Quando nell'enciclica «Caritas in veritate» Benedetto XVI introduce nel discorso sui rapporti economici la «logica del dono» compie un'operazione di grande importanza non solo per gli studi socio-economici, ma anche per una ridefinizione del welfare che, nella pratica, attualmente è in crisi sotto molti aspetti. Ne parla con riconosciuta competenza Stefano Zamagni in un capitolo del volume
Oltre la società degli individui. Teoria ed etica del dono, a cura di Francesca Brezzi e Maria Teresa Russo, recentemente edito da Bollati Boringhieri (pp. 224, euro 16,50). Zamagni, nella definizione di «Economia civile» che condivide con Luigino Bruni, ritiene che l'ordine sociale si regga su tre princìpi coessenziali: lo scambio di equivalenti (il mercato con le sue leggi), la ridistribuzione (operata dallo Stato attraverso destinazione delle entrate tributarie) e la reciprocità. Quest'ultimo principio, che è il più originale, ancorché di ascendenza aristotelica, non postula l'equivalenza fra quello che A dà a B e il corrispettivo che ne riceve (come nel contratto di compravendita), bensì A si muove verso B per aiutarlo in qualche modo (istanza di gratuità) e con l'aspettativa che B farà altrettanto in un tempo successivo. È quando avviene nelle relazioni tra genitori e figli, tra i soci delle cooperative, in varie associazioni di assistenza e di volontariato. In questo contesto la parola chiave è «fraternità», da non lasciare iscritta solo sulla bandiera della Rivoluzione francese, e che la «Caritas in veritate», rimette risolutamente in circolazione. Scrive Zamagni: «La solidarietà è il principio di organizzazione sociale che consente ai diseguali di diventare uguali; il principio di fraternità consente invece agli eguali di essere diversi". Insomma, il dono, la gratuità, non devono essere riservati alle relazioni private fra individui, ma possono assumere una rilevante valenza sociale.Pierangelo Sequeri, nello stesso volume, svolge acute considerazioni teologiche partendo dall'idea che «la grazia divina esprime il concetto di dono nella sua forma assoluta». E se la caratteristica speciale del «dono» è di «far circolare affetti, più che oggetti», troviamo ulteriori argomentazioni alla «reciprocità» di cui parla Zamagni, il cui aspetto essenziale è che «i trasferimenti che essa genera sono indissociabili dai rapporti umani»: è dunque l'uomo, e non solo l'
homo oeconomicus, al centro delle relazioni sociali. Da questi cenni si può intuire la ricchezza del volume di cui stiamo parlando, e che, introdotto da Francesca Brezzi, comprende anche saggi di Jean-Luc Marion, Giacomo Marramao, Mariapaola Fimiani, Ugo Perone, Elena Pulcini, Luigino Bruni, Paola Ricci Sindoni.
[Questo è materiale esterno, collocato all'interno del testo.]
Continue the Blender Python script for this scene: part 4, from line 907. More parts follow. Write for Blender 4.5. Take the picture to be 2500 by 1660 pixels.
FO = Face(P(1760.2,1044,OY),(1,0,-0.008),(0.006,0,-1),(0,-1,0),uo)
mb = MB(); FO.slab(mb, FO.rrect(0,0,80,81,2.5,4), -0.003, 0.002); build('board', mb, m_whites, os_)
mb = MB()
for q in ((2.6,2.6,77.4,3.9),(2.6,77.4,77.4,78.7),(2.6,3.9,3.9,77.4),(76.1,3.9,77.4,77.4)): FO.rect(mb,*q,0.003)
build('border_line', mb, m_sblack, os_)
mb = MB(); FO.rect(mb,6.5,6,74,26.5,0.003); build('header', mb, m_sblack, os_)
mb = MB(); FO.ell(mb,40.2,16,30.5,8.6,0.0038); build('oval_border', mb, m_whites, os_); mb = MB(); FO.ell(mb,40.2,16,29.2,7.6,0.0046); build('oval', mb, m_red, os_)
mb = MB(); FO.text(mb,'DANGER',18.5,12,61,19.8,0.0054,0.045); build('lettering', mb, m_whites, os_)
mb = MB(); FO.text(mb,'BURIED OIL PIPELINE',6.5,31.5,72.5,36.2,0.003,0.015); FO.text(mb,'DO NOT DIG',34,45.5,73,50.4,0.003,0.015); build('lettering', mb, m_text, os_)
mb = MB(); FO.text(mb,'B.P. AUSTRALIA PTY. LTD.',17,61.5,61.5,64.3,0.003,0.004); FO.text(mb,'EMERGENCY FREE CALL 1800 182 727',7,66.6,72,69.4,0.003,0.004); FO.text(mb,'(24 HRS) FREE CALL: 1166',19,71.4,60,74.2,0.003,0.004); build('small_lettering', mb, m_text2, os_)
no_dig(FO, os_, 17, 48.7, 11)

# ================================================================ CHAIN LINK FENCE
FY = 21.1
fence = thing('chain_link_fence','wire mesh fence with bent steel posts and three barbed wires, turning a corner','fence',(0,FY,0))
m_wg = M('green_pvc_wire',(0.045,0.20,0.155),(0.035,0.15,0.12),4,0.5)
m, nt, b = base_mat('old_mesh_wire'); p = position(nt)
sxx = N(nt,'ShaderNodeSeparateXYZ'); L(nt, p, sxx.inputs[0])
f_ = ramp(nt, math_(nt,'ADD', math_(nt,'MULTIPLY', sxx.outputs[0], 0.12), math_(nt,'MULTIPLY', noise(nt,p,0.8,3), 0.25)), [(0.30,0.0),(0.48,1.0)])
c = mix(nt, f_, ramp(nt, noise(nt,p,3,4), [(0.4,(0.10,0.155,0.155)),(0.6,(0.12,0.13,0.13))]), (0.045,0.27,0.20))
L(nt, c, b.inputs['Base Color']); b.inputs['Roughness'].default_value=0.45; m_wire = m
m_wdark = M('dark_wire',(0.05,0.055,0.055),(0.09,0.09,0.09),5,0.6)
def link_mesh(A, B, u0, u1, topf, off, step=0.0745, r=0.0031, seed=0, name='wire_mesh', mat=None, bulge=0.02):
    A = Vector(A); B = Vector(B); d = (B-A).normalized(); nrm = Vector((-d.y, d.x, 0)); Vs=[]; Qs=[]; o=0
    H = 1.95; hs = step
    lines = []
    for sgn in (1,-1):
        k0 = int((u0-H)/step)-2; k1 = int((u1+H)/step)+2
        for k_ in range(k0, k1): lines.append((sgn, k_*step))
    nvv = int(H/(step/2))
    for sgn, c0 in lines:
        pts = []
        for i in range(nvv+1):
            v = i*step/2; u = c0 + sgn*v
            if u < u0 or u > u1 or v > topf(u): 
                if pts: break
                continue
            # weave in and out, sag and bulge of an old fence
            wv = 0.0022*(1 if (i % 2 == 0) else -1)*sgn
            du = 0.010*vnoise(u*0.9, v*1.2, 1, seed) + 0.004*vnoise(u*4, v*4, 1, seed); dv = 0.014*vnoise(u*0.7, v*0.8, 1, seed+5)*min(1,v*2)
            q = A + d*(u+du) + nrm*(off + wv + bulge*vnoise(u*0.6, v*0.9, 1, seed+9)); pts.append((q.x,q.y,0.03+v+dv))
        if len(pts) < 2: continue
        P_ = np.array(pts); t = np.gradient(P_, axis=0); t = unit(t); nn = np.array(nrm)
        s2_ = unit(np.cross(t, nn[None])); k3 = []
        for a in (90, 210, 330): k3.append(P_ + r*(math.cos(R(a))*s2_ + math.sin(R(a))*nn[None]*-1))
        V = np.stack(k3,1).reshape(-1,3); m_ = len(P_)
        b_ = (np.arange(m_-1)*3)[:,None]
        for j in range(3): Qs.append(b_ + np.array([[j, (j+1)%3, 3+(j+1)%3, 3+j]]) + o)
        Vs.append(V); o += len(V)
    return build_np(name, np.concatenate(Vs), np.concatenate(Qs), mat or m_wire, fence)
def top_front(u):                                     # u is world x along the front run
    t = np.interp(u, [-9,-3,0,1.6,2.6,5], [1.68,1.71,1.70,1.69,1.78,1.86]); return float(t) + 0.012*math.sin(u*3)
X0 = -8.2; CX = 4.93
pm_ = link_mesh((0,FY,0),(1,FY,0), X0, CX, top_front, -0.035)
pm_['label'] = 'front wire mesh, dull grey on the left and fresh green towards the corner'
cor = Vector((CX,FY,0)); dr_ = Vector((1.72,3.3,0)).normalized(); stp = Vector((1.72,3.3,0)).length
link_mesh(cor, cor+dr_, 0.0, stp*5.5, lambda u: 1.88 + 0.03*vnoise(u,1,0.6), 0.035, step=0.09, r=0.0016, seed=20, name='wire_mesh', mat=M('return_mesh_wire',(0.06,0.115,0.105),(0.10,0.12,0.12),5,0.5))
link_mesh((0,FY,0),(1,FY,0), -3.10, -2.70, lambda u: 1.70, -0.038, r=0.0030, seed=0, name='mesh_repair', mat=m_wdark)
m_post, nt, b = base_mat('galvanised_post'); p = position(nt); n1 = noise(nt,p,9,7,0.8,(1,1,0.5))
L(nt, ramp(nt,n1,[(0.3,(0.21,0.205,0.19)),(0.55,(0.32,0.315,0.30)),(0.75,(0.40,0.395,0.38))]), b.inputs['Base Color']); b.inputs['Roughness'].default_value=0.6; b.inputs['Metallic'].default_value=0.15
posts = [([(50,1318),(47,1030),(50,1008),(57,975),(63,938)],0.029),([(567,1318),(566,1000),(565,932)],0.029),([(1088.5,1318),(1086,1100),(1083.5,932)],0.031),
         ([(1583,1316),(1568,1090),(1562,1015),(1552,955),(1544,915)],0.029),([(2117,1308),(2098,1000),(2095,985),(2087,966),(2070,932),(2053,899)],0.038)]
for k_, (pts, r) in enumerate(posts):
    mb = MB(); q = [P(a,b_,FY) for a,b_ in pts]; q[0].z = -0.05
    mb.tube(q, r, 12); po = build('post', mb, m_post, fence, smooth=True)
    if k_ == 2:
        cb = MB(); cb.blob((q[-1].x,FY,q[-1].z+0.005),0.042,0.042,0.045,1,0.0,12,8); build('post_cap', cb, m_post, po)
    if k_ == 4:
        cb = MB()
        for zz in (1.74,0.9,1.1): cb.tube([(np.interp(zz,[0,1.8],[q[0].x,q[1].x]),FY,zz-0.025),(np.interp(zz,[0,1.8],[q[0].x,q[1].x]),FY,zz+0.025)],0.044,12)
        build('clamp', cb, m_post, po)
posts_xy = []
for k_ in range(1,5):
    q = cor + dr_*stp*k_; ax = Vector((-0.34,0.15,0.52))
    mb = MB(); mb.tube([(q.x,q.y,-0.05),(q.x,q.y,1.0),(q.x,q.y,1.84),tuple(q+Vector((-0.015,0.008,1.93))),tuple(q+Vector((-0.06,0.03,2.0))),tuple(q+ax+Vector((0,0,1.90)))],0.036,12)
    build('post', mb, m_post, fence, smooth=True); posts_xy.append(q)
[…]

Particolarmente apprezzabile il contributo di Maria Teresa Russo, intitolato «Donare il corpo: questione di solidarietà o di mercato?». Partendo dalla forte definizione di Gabriel Marcel, «io sono il mio corpo», l'autrice inquadra la questione dei trapianti in contesto antropologico: «Solo una prospettiva antropologica che si fonda sull'integrazione della dimensione somatica con quella psichica e spirituale, può dare ragione dell'unità dell'io ed evitare che l'essere umano diventi una soggettività che si serve di un corpo». Correttamente, infatti, l'art. 5 del Codice civile vieta gli atti di disposizione del proprio corpo, con l'unica eccezione della donazione di organi illuminata da quei legami familiari o affettivi, «che assicurano da una parte la gratuità, dall'altra un contesto in cui sono in gioco beni relazionali che contribuiscono a definire l'identità della persona stessa».